Written exercise -> Repeat exactly the lines of the entries below from the one with "The Blender Python" through the one with "return text.replace('NTH', ORD[SEEN[group]", both ends included, and nothing else.
====== Records supplied ======
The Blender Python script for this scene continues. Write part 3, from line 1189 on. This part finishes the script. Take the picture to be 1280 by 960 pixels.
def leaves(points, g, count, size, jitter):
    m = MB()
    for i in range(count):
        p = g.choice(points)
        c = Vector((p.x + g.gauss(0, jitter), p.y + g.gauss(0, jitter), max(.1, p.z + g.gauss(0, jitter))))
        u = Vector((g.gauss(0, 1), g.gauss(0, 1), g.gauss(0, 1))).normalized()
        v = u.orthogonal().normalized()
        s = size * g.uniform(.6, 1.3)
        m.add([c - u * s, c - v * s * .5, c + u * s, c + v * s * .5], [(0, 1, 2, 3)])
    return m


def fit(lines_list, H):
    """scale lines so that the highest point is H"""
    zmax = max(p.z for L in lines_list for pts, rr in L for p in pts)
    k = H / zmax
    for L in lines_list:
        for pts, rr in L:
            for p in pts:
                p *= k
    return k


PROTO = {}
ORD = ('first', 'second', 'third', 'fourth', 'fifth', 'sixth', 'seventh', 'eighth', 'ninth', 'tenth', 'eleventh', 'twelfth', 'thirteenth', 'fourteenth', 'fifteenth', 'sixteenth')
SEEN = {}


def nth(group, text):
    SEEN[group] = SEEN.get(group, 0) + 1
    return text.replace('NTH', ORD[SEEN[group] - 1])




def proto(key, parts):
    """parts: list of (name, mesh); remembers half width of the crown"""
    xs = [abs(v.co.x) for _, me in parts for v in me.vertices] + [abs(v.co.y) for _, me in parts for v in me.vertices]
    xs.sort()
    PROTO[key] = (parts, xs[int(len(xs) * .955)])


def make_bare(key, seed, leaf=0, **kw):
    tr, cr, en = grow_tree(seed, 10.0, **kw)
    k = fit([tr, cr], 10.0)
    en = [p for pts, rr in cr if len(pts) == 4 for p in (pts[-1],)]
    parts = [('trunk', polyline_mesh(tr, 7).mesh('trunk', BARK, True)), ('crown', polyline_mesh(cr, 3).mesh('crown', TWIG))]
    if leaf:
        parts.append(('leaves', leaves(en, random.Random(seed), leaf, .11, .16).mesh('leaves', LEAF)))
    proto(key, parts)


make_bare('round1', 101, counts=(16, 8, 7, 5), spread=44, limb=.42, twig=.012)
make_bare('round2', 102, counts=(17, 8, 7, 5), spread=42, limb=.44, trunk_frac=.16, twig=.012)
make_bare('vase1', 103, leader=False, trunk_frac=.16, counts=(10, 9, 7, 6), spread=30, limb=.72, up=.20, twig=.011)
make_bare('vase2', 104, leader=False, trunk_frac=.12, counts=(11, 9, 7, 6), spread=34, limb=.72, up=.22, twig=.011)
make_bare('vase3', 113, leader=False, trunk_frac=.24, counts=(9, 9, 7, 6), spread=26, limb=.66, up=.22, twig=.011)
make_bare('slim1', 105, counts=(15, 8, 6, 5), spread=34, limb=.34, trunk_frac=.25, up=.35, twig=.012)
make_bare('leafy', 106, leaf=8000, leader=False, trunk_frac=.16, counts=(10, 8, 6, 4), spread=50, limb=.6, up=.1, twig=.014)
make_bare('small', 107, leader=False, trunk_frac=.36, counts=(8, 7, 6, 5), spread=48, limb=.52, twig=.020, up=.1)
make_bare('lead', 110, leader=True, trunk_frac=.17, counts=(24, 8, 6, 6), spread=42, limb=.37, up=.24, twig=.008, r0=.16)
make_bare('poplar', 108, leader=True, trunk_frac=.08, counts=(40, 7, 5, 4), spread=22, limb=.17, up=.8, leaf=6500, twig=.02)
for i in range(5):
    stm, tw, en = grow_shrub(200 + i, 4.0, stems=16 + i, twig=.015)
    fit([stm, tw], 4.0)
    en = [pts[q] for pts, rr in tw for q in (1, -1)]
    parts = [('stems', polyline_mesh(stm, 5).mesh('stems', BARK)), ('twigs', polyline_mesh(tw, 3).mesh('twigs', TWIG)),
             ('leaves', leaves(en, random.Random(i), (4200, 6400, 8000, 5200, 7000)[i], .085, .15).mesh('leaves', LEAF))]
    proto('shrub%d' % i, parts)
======
====== Records supplied ======
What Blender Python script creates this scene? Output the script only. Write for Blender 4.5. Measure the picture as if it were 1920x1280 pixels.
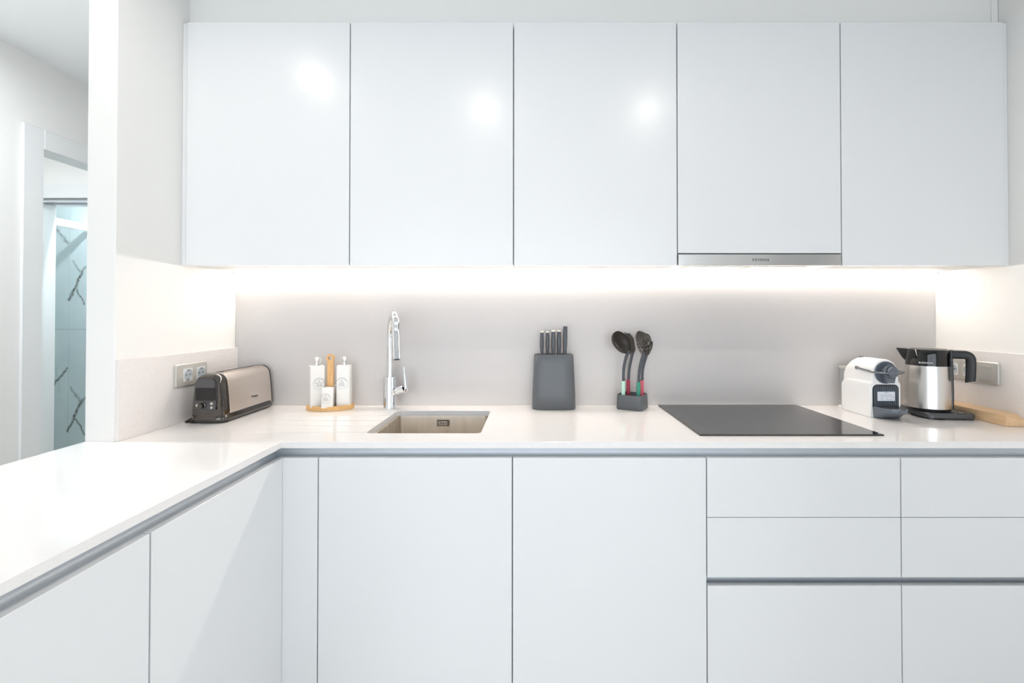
======
Output ->
The Blender Python script for this scene continues. Write part 3, from line 1189 on. This part finishes the script. Take the picture to be 1280 by 960 pixels.
def leaves(points, g, count, size, jitter):
    m = MB()
    for i in range(count):
        p = g.choice(points)
        c = Vector((p.x + g.gauss(0, jitter), p.y + g.gauss(0, jitter), max(.1, p.z + g.gauss(0, jitter))))
        u = Vector((g.gauss(0, 1), g.gauss(0, 1), g.gauss(0, 1))).normalized()
        v = u.orthogonal().normalized()
        s = size * g.uniform(.6, 1.3)
        m.add([c - u * s, c - v * s * .5, c + u * s, c + v * s * .5], [(0, 1, 2, 3)])
    return m


def fit(lines_list, H):
    """scale lines so that the highest point is H"""
    zmax = max(p.z for L in lines_list for pts, rr in L for p in pts)
    k = H / zmax
    for L in lines_list:
        for pts, rr in L:
            for p in pts:
                p *= k
    return k


PROTO = {}
ORD = ('first', 'second', 'third', 'fourth', 'fifth', 'sixth', 'seventh', 'eighth', 'ninth', 'tenth', 'eleventh', 'twelfth', 'thirteenth', 'fourteenth', 'fifteenth', 'sixteenth')
SEEN = {}


def nth(group, text):
    SEEN[group] = SEEN.get(group, 0) + 1
    return text.replace('NTH', ORD[SEEN[group] - 1])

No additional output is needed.